About two years ago, I had said some things about provocation (in a post titled ' Provocation', which then led to some very provoked comments).

I go back to it now because I have rethought the sexes, gender, bodies, public space, and also because, I was asked to think of 'crossing lines'. When it comes to clothes - attitudes, lifestyles, whatever - what amounts to a line crossed?

With reference to clothes specifically, back then, I had said that bodies - male or female - attract attention, and often admiration. To quote myself, "We do not like the way this admiration is expressed. But that is something we have no control over. There will be whistling, song-singing, comment-passing, the works...And yes, I don't think we have a right to stop this expression of admiration."

Two years later, I apologize. I no longer believe that. I especially retract 'the works' and that last sentence.

I believe (I think) that there is only so much we can do to control other people's reactions but we can try to change the reactions, the public space, and the attitudes that lead to unpleasant reactions. And we have every right to seek such a change, albeit as non-violently as possible.

At this point of time, I no longer believe in any fixed rules with reference to women's bodies and men's reactions. There was a time when I was conditioned into thinking that the responsibility (and fault?) for these reactions lay with a woman. I no longer think so.

I continue to have very mixed views about what exactly harassment is and whether irritants like comment-passing, whistling, song-singing, staring should be classified in the same bracket as pinching, grabbing or otherwise touching without permission.

I am aware that most of the time it is not worth my while to react violently to any of the former and that I will invariably react with a spontaenous burst of violence to the latter. However, if I was fifteen, and being followed by a man who kept passing comments that seemed threatening or intended to humiliate, I'd feel differently. I now recognize that language (singing, commenting etc is part of a public, gendered language) is a tool of aggression and dominance, a tool of power play. If somebody calls your mother a whore, and you beat him up, most people would understand perfectly and stand up for you. If some random man on the street calls you a whore, and you feel insulted by it, and beat him up, I would understand perfectly (even if I don't think that there's anything wrong with whores).

I still don't wear certain clothes in public. And I recognize that this is not always because I respect other people's sensibilities but because I am afraid of them. Afraid of what they will do to me. I do not wear spagetti-strapped tops to the local market or a backless dress in a rickshaw, not because I'm concerned about how I'm affecting the men out there, but because I'm afraid that if some blighted idiot decides to insult me or touch me without my permission, I will find myself isolated, and humiliated even further by the idea that the fault was mine.

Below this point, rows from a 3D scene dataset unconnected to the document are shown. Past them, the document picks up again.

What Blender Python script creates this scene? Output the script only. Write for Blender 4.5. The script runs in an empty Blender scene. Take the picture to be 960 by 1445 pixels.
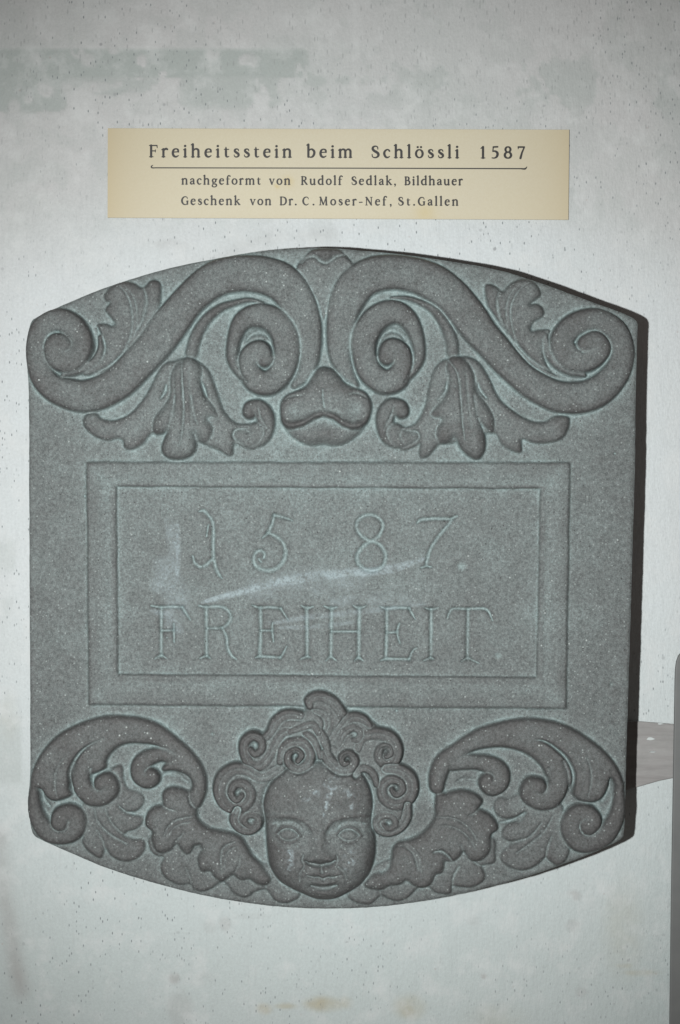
import bpy, math, random
import numpy as np
rng = np.random.RandomState(7)
random.seed(7)
# ------------------------------------------------------------------ scale
S = 0.0006            # metres per photograph pixel on the stone's face
D = 2400.0            # camera distance from the stone's ground face (in those pixels)
T = 118.0             # thickness of the stone
CX, CY = 480.0, 722.5
Z0 = 1.55             # height of the picture centre above the floor
def W(x, y, h=0.0):   # px right, px down, px towards the viewer -> world
    return ((x-CX)*S, -h*S, (CY-y)*S+Z0)
sc = bpy.context.scene
C = sc.collection
# ------------------------------------------------------------------ camera
cd = bpy.data.cameras.new('camera'); cam = bpy.data.objects.new('camera', cd); C.objects.link(cam)
cam.location = (0, -D*S, Z0); cam.rotation_euler = (math.radians(90), 0, 0)
cd.sensor_fit = 'VERTICAL'; cd.sensor_height = 24.0; cd.lens = 24.0*D/1445.0
cd.clip_start = 0.01; cd.clip_end = 50
sc.camera = cam
# ------------------------------------------------------------------ light
w = bpy.data.worlds.new('World'); sc.world = w; w.use_nodes = True
w.node_tree.nodes['Background'].inputs[0].default_value = (1.0, 0.86, 0.78, 1)
w.node_tree.nodes['Background'].inputs[1].default_value = 0.10
fd = bpy.data.lights.new('camera_flash', 'SPOT'); fl = bpy.data.objects.new('camera_flash', fd); C.objects.link(fl)
fl.location = (-345*S, -D*S, Z0-0.03)
fd.energy = 117; fd.shadow_soft_size = 0.012; fd.color = (0.985, 1.0, 0.985)
fd.spot_size = math.radians(54); fd.spot_blend = 1.0
import mathutils
tgt = mathutils.Vector((-0.01, 0, Z0-0.02)); fl.rotation_euler = (tgt-fl.location).to_track_quat('-Z', 'Y').to_euler()
sc.view_settings.view_transform = 'Standard'; sc.view_settings.look = 'None'
sc.view_settings.exposure = 0; sc.view_settings.gamma = 1; sc.view_settings.use_curve_mapping = False

# ------------------------------------------------------------------ numpy helpers
def noise2(ny, nx, cell, seed):
    r = np.random.RandomState(seed)
    gy, gx = int(ny/cell)+3, int(nx/cell)+3
    g = r.rand(gy, gx)
    yy = np.arange(ny)/cell; xx = np.arange(nx)/cell
    iy = yy.astype(int); ix = xx.astype(int)
    fy = yy-iy; fx = xx-ix; fy = fy*fy*(3-2*fy); fx = fx*fx*(3-2*fx)
    a = g[iy][:, ix]; b = g[iy][:, ix+1]; c = g[iy+1][:, ix]; d = g[iy+1][:, ix+1]
    fx = fx[None, :]; fy = fy[:, None]
    return (a*(1-fx)+b*fx)*(1-fy)+(c*(1-fx)+d*fx)*fy
def fbm(ny, nx, cell, seed, oct=4, gain=0.5):
    o = 0; a = 1; t = 0
    for i in range(oct):
        o = o+a*noise2(ny, nx, max(cell, 1.01), seed+i*13); t += a; a *= gain; cell /= 2
    return o/t-0.5
def blur(A, s):
    r = int(max(1, round(3*s))); k = np.exp(-0.5*(np.arange(-r, r+1)/s)**2); k /= k.sum()
    P = np.pad(A, r, mode='edge'); ny, nx = A.shape
    B = sum(k[i]*P[i:i+ny, :] for i in range(2*r+1))
    return sum(k[i]*B[:, i:i+nx] for i in range(2*r+1))
def spline(p, closed=False, step=2.5):
    p = np.array(p, float); n = len(p); out = []
    segs = n if closed else n-1
    for i in range(segs):
        if closed: a, b, c, d = p[(i-1) % n], p[i], p[(i+1) % n], p[(i+2) % n]
        else: a, b, c, d = p[max(i-1, 0)], p[i], p[i+1], p[min(i+2, n-1)]
        L = math.hypot(*(c-b)[:2]); m = max(1, int(L/step))
        for k in range(m):
            t = k/m
            out.append(0.5*((2*b)+(-a+c)*t+(2*a-5*b+4*c-d)*t*t+(-a+3*b-3*c+d)*t**3))
    if not closed: out.append(p[-1])
    return np.array(out)
def sdf_poly(q, X, Y):
    d2 = np.full(X.shape, 1e9); ins = np.zeros(X.shape, bool); n = len(q)
    for i in range(n):
        x0, y0 = q[i][:2]; x1, y1 = q[(i+1) % n][:2]; dx, dy = x1-x0, y1-y0; L = dx*dx+dy*dy
        if L < 1e-9: continue
        t = np.clip(((X-x0)*dx+(Y-y0)*dy)/L, 0, 1)
        d2 = np.minimum(d2, (X-x0-t*dx)**2+(Y-y0-t*dy)**2)
        if (y0 > Y.min()-1 or y1 > Y.min()-1) and dy != 0:
            ins ^= ((y0 > Y) != (y1 > Y)) & (X < dx*(Y-y0)/dy+x0)
    d = np.sqrt(d2); return np.where(ins, -d, d)
def sstep(a, b, x):
    t = np.clip((x-a)/(b-a), 0, 1); return t*t*(3-2*t)
GX0, GY0, GX1, GY1 = 30, 342, 908, 1290
NX, NY = GX1-GX0+1, GY1-GY0+1
XX, YY = np.meshgrid(np.arange(GX0, GX1+1, dtype=float), np.arange(GY0, GY1+1, dtype=float))
H = np.zeros((NY, NX)); LAB = np.zeros((NY, NX), np.int32)
PARTS = [dict(name='slab', parent=None, label=None)]       # index = label id
def part(name, parent=None, label=None):
    PARTS.append(dict(name=name, parent=parent, label=label)); return len(PARTS)-1
OFFY = 0.0
def shift(pts): return [(p[0], p[1]+OFFY)+tuple(p[2:]) for p in pts] if OFFY else pts
def win(pts, m):
    a = np.array(pts)[:, :2]; x0, y0 = a.min(0)-m; x1, y1 = a.max(0)+m
    i0 = max(0, int(x0-GX0)); i1 = min(NX, int(x1-GX0)+2); j0 = max(0, int(y0-GY0)); j1 = min(NY, int(y1-GY0)+2)
    return slice(j0, j1), slice(i0, i1)
def qround(t): return np.sqrt(np.clip(1-(1-np.clip(t, 0, 1))**2, 0, 1))
def poly(pts, z, lab=None, edge=4, drop=None, dome=0, dw=20, fn=None, smooth=True):
    pts = shift(pts)
    q = spline(pts, True, 3) if smooth else np.array(pts, float)
    w_ = win(q, 3); X, Y = XX[w_], YY[w_]; s = sdf_poly(q, X, Y)
    if drop is None: drop = edge
    if smooth: edge *= 1.4; drop *= 1.3
    z1 = z-drop*(1-qround(-s/edge))+dome*(1-np.exp(-np.maximum(-s, 0)/dw))
    if fn is not None: z1 = z1+fn(X, Y, s)
    al = sstep(1.0, -1.0, s)
    H[w_] = H[w_]*(1-al)+z1*al
    if lab is not None: LAB[w_][s < 0.3] = lab
    return s
def prof_flat(u, r): return -6.0*(1-qround((1-u)*r/10.5))+1.4*(1-u*u)
def prof_strand(u, r): return 6.4*np.sqrt(np.clip(1-u*u, 0, 1))-2.4*np.exp(-(u/.26)**2)-3.6
def prof_round(u, r): return (0.55*r)*(np.sqrt(np.clip(1-u*u, 0, 1))-1)
def ribbon(pts, lab=None, prof=prof_flat, step=2.2, flush=0.0):
    pts = shift(pts)
    q = spline(pts, False, step); w_ = win(q, q[:, 2].max()+3); X, Y = XX[w_], YY[w_]
    best = np.full(X.shape, 9.0); bi = np.zeros(X.shape); bz = np.zeros(X.shape); prev = np.zeros(X.shape, bool); br = np.ones(X.shape)
    for i in range(len(q)-1):
        x0, y0, r0, z0 = q[i]; x1, y1, r1, z1 = q[i+1]; dx, dy = x1-x0, y1-y0; L = dx*dx+dy*dy+1e-9
        t = np.clip(((X-x0)*dx+(Y-y0)*dy)/L, 0, 1); r = r0+(r1-r0)*t
        u = np.sqrt((X-x0-t*dx)**2+(Y-y0-t*dy)**2)/np.maximum(r, .3)
        m = u < 1+1.0/np.maximum(r, 1)
        new = m & ~prev & (u < 1.0)
        best = np.where(new, 9.0, best)
        upd = m & (u < best)
        best = np.where(upd, u, best); bz = np.where(upd, z0+(z1-z0)*t, bz); bi = np.where(upd, i/len(q), bi); br = np.where(upd, r, br)
        prev = m
    al = sstep(1.0, -1.0, (best-1)*br)
    z = bz+prof(np.clip(best, 0, 1), br)
    if flush: z = np.where(bi < flush, np.maximum(z, H[w_]), z)
    H[w_] = H[w_]*(1-al)+z*al
    if lab is not None: LAB[w_][(best-1)*br < 0.3] = lab
def groove(pts, depth, lab=None, kind='v', minw=None, step=2.0):
    """carved line; pts are (x, y, halfwidth); negative depth raises a ridge"""
    if lab is None and 0 < depth < 3.5: depth *= 1.8; pts = [(a, b, c*1.4) for a, b, c in pts]
    pts = shift(pts)
    q = spline(pts, False, step); w_ = win(q, q[:, 2].max()+2); X, Y = XX[w_], YY[w_]
    best = np.full(X.shape, 9.0)
    for i in range(len(q)-1):
        x0, y0, r0 = q[i]; x1, y1, r1 = q[i+1]; dx, dy = x1-x0, y1-y0; L = dx*dx+dy*dy+1e-9
        t = np.clip(((X-x0)*dx+(Y-y0)*dy)/L, 0, 1); r = np.maximum(r0+(r1-r0)*t, .4)
        best = np.minimum(best, np.sqrt((X-x0-t*dx)**2+(Y-y0-t*dy)**2)/r)
    b = np.clip(best, 0, 1)
    f = (1-b) if kind == 'v' else (1-b*b)**2
    H[w_] -= depth*f
    if lab is not None: LAB[w_][best < 1] = lab
def bump(cx, cy, rx, ry, amp, rot=0.0, p=2):
    cy = cy+OFFY; R = max(rx, ry)*3; w_ = win([(cx-R, cy-R), (cx+R, cy+R)], 1); X, Y = XX[w_]-cx, YY[w_]-cy
    c, s = math.cos(math.radians(rot)), math.sin(math.radians(rot)); u = (X*c+Y*s)/rx; v = (-X*s+Y*c)/ry
    H[w_] += amp*np.exp(-0.5*(u*u+v*v)**(p/2))
def z5(ox, oy, s, pts):      # tracing coordinates -> pixels
    return [(ox+p[0]/s, oy+p[1]/s)+tuple(p[2:]) for p in pts]

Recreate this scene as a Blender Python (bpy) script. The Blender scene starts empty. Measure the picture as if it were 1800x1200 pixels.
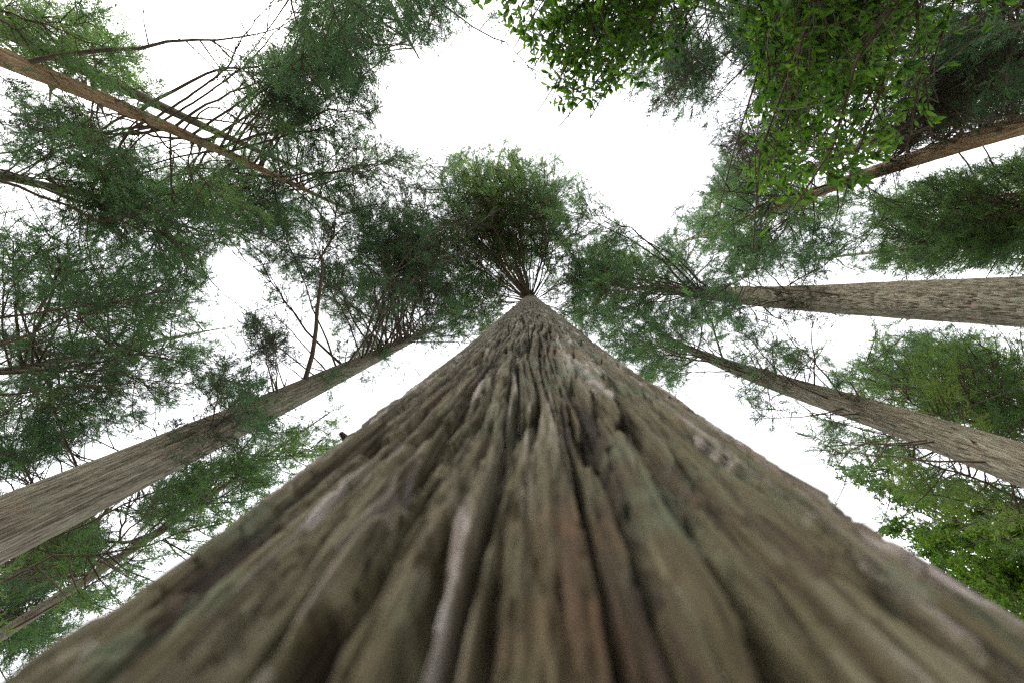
import bpy, math, random
import numpy as np
from mathutils import Matrix, Vector, Quaternion

# ------------------------------------------------------------------ camera, sky, sun, exposure
S = bpy.context.scene
COL = S.collection
CAM_H = 1.2                                     # camera height above the forest floor
cam_data = bpy.data.cameras.new('camera')
cam = bpy.data.objects.new('camera', cam_data); COL.objects.link(cam)
S.camera = cam
cam_data.sensor_width = 36.0
cam_data.lens = 15.0
cam_data.clip_start = 0.01
cam_data.clip_end = 2000.0
cam_data.dof.use_dof = True
cam_data.dof.focus_distance = 9.0
cam_data.dof.aperture_fstop = 3.2
F = 750.0                                       # focal length in pixels of the 1800 px wide photograph
VPX, VPY = 933.0, 503.0                         # where plumb lines meet in the photograph
zc = np.array([VPX - 900.0, -(VPY - 600.0), -F]); zc /= np.linalg.norm(zc)
e1 = np.array([1.0, 0, 0]) - zc * zc[0]; e1 /= np.linalg.norm(e1)
e2 = np.cross(zc, e1)
R = np.array([e1, e2, zc])                      # camera axes -> world
cam.matrix_world = Matrix(((R[0][0], R[0][1], R[0][2], 0), (R[1][0], R[1][1], R[1][2], 0),
                           (R[2][0], R[2][1], R[2][2], CAM_H), (0, 0, 0, 1)))
CAMP = np.array([0, 0, CAM_H])

world = bpy.data.worlds.new('World'); S.world = world
world.use_nodes = True
wn = world.node_tree; wn.nodes.clear()
SUN_EL, SUN_AZ = math.radians(42), math.radians(218)       # azimuth measured clockwise from +Y
w_out = wn.nodes.new('ShaderNodeOutputWorld')
w_bg = wn.nodes.new('ShaderNodeBackground')
sky = wn.nodes.new('ShaderNodeTexSky'); sky.sky_type = 'NISHITA'
sky.sun_disc = False; sky.sun_elevation = SUN_EL; sky.sun_rotation = SUN_AZ
sky.air_density = 1.0; sky.dust_density = 4.0; sky.ozone_density = 1.0
hs = wn.nodes.new('ShaderNodeHueSaturation'); hs.inputs['Saturation'].default_value = 0.30
mixw = wn.nodes.new('ShaderNodeMix'); mixw.data_type = 'RGBA'; mixw.inputs[0].default_value = 0.55
mixw.inputs[7].default_value = (9.0, 9.0, 9.3, 1)          # the even cloud sheet
wn.links.new(sky.outputs[0], hs.inputs['Color'])
wn.links.new(hs.outputs[0], mixw.inputs[6])
wn.links.new(mixw.outputs[2], w_bg.inputs['Color'])
w_bg.inputs['Strength'].default_value = 0.15
wn.links.new(w_bg.outputs[0], w_out.inputs['Surface'])

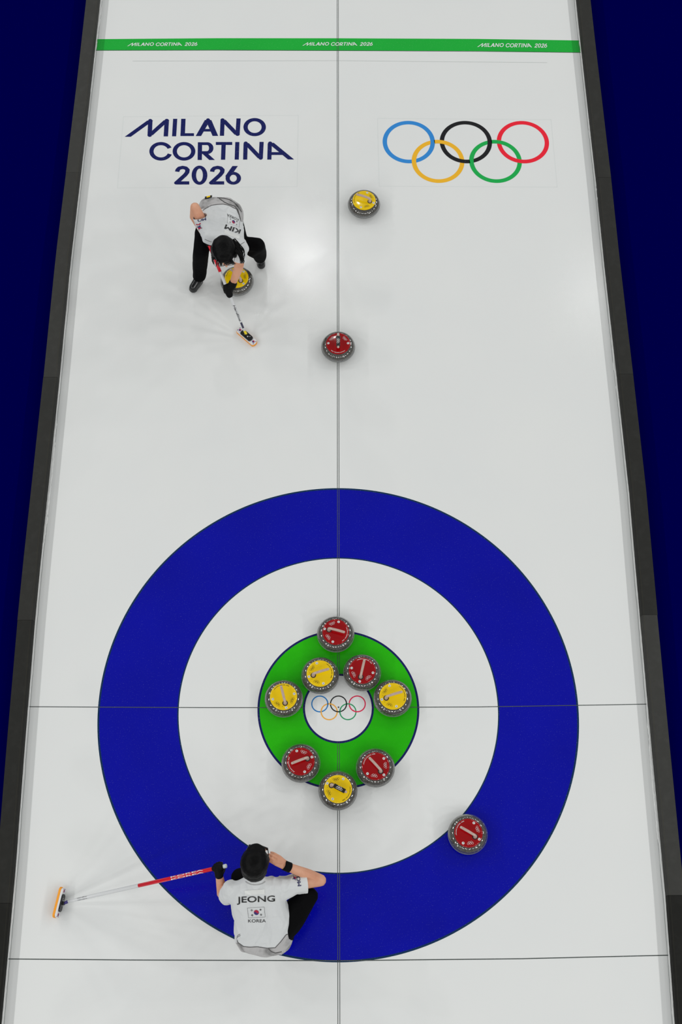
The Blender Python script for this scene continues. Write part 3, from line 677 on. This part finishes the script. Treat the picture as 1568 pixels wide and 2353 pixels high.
for sg in (-1, 1):
    g.tube([HPf(sg*.078, .01, .008), HPf(sg*.075, -.06, .01), HPf(sg*.062, -.096, .008)], .003, 8)
    g.tube([HPf(sg*.062, -.096, .02), HPf(sg*.014, -.106, .02), HPf(sg*.012, -.106, -.014), HPf(sg*.058, -.096, -.014), HPf(sg*.062, -.096, .02)], .0032, 8)
g.tube([HPf(-.014, -.108, .01), HPf(.014, -.108, .01)], .0025, 8); g.mk('glasses', LENS, ROOT, True)
shirt = chain([J(470, 740, .54), J(545, 1080, .38), J(560, 1250, .27)], [.098, .108, .118])+chain([J(790, 730, .55), J(870, 1080, .38), J(865, 1260, .27)], [.098, .105, .118])
shirt += [cap_(SL, .060, SR, .062), cap_(J(400, 700, .56), .06, J(610, 660, .62), .07), cap_(J(610, 660, .62), .07, J(860, 670, .575), .065), cap_(J(615, 650, .63), .072, J(613, 590, .675), .066)]
shirt += [cap_(J(630, 740, .56), .10, J(700, 1200, .30), .11), cap_(J(560, 1250, .27), .115, J(690, 1318, .25), .105), cap_(J(690, 1318, .25), .105, J(860, 1290, .26), .115)]
shirt += [cap_(SL, .064, J(275, 775, .40), .060), cap_(J(430, 760, .53), .085, J(330, 740, .50), .07)]
shirt += [cap_(SR, .067, J(1290, 606, .528), .066), cap_(J(860, 740, .53), .085, J(1080, 640, .545), .064)]
S = blob('shirt', shirt, SHIRT, ROOT, .006, 8, ribs(Vector((.3, 1, .3)), 3.2, .0085, 3, 3.2))
cut(S, J(1222, 612, .54), J(1290, 606, .525)-SR, .2)
dk = split(S, below([JP(300, 1335), JP(400, 1335), JP(470, 1385), JP(540, 1392), JP(640, 1388), JP(750, 1405), JP(850, 1400), JP(915, 1330), JP(985, 1240), JP(1100, 1225), JP(1100, 1600), JP(300, 1600)]), 'hem_panel', HEM, 'grey inner hem of the jersey')
tree = bvh(S, dk)
decal('lettering', text2d('JEONG', bold=.015), (JP(390, 884), (460/5.227, -16/5.227), (-2/5.227, -96/5.227)), tree, BLK, S, label='black name across the back')
decal('lettering', text2d('KOREA'), (JP(527, 1098), (211/5.227, -2/5.227), (-1/5.227, -38/5.227)), tree, BLK, S)
flag_parts((JP(624, 977), (101/5.227, -6/5.227), (-6.5/5.227, -60/5.227)), tree, S)
g = G(); g.poly([(0, 0, 0), (1, 0, 0), (1, 1, 0), (0, 1, 0)]); decal('patch', g, (JP(487, 770), (238/5.227, -15/5.227), (-4/5.227, -58/5.227)), tree, mat('patch', (.8, .81, .79, 1), .6), S)
g = G(); g.ring(0, 0, .92, 1.08, a0=PI*1.08, a1=PI*1.92, n=30); g.v = [(x*.5, y*.5, z) for x, y, z in g.v]
decal('collar_seam', g, (JP(612, 585), (240/5.227, 0), (0, -120/5.227)), tree, mat('collar_seam', (.42, .42, .42, 1), .8), S)
flag_parts((JP(1085, 562), (34/5.227, 10/5.227), (8/5.227, -32/5.227)), tree, S, False)
decal('lettering', text2d('MO', bold=.02), (JP(1165, 655), (-18/5.227, -115/5.227), (-42/5.227, 6/5.227)), tree, mat('navy_print', (.02, .02, .1, 1), .5), S)
def line_decal(name, pts, wd, tree, m, par):
    g = G()
    for (a, b), (c, d) in zip(pts, pts[1:]):
        l = math.hypot(c-a, d-b); n = max(1, int(l/3)); nx, ny = -(d-b)/l*wd/2, (c-a)/l*wd/2
        for i in range(n):
            s0, s1 = i/n, (i+1)/n; p = (a+(c-a)*s0, b+(d-b)*s0); q = (a+(c-a)*s1, b+(d-b)*s1)
            g.poly([(p[0]+nx, p[1]+ny, 0), (q[0]+nx, q[1]+ny, 0), (q[0]-nx, q[1]-ny, 0), (p[0]-nx, p[1]-ny, 0)])
    return decal(name, g, ((0, 0), (1, 0), (0, 1)), tree, m, par)
for pts in (((388, 1270), (402, 1250), (430, 1236)), ((384, 1290), (400, 1268), (432, 1252)), ((380, 1310), (392, 1300)), ((385, 1325), (400, 1308))):
    line_decal('side_print', [JP(*p) for p in pts], .9, tree, BLK, S)
tr = chain([hipL, kL, J(470, 760, .14), aL], [.112, .070, .060, .055])+chain([hipR, J(1080, 990, .38), kR, J(1120, 980, .26), aR], [.112, .092, .068, .062, .055])
tr += [cap_(hipL, .12, hipR, .12), cap_(J(700, 1280, .24), .11, J(720, 1150, .3), .11), cap_(J(500, 1060, .30), .07, J(560, 1180, .27), .10)]
blob('trousers', tr, TROU, ROOT, .007, 6, ribs(Vector((0, 1, 0)), 3, .005, 7))
for a, tx, ty in ((aL, 462, 600), (aR, 1110, 880)):
    toe = J(tx, ty, 0); toe.z = .034; hl = Vector((a.x, a.y, .036)); hl = hl-(toe-hl).normalized()*.03
    dd = (toe-hl).normalized(); toe = hl+dd*.20
    blob('shoe', [cap_(hl, .034, hl+dd*.1, .036), cap_(hl+dd*.1, .036, toe, .032), cap_(Vector((a.x, a.y, .06)), .04, hl+dd*.03, .034)], SHOE, ROOT, .006, 3)
line_decal('hem_shade_line', [JP(*p) for p in ((392, 1318), (404, 1338), (470, 1386), (540, 1393), (640, 1389), (750, 1406), (850, 1401), (915, 1331), (985, 1241), (1058, 1226))], 1.5, tree, mat('shade_grey', (.10, .095, .095, 1), .9), dk)  # shadow line under the jersey edge, painted as a dark grey strip
line_decal('hem_shade_line', [JP(*p) for p in ((770, 1410), (800, 1445), (850, 1465), (930, 1450))], 1.8, tree, bpy.data.materials['shade_grey'], dk)  # second painted shade line, lower on the hem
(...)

I stand by what I said about us wanting to attract admiration, and wanting it only from certain men/women and not from others, and that class and race are huge factors here. But I retract what I said about being prepared for the impact our bodies have upon these 'others'.

I think that men have a right to 'look' if we happen to be in their line of vision. But they do not have a right to assume that a woman is available (even if she is stark naked), or open to insults, or that she will appreciate their admiration and attention. Unwelcome attention will simply provoke defensive-aggressive behaviour. And every woman has the right to define her own boundaries of (un)acceptable behaviour, and to defend those boundaries as she sees fit.

Apologies to the sisters I offended by my opinions earlier. I stand corrected, and wiser.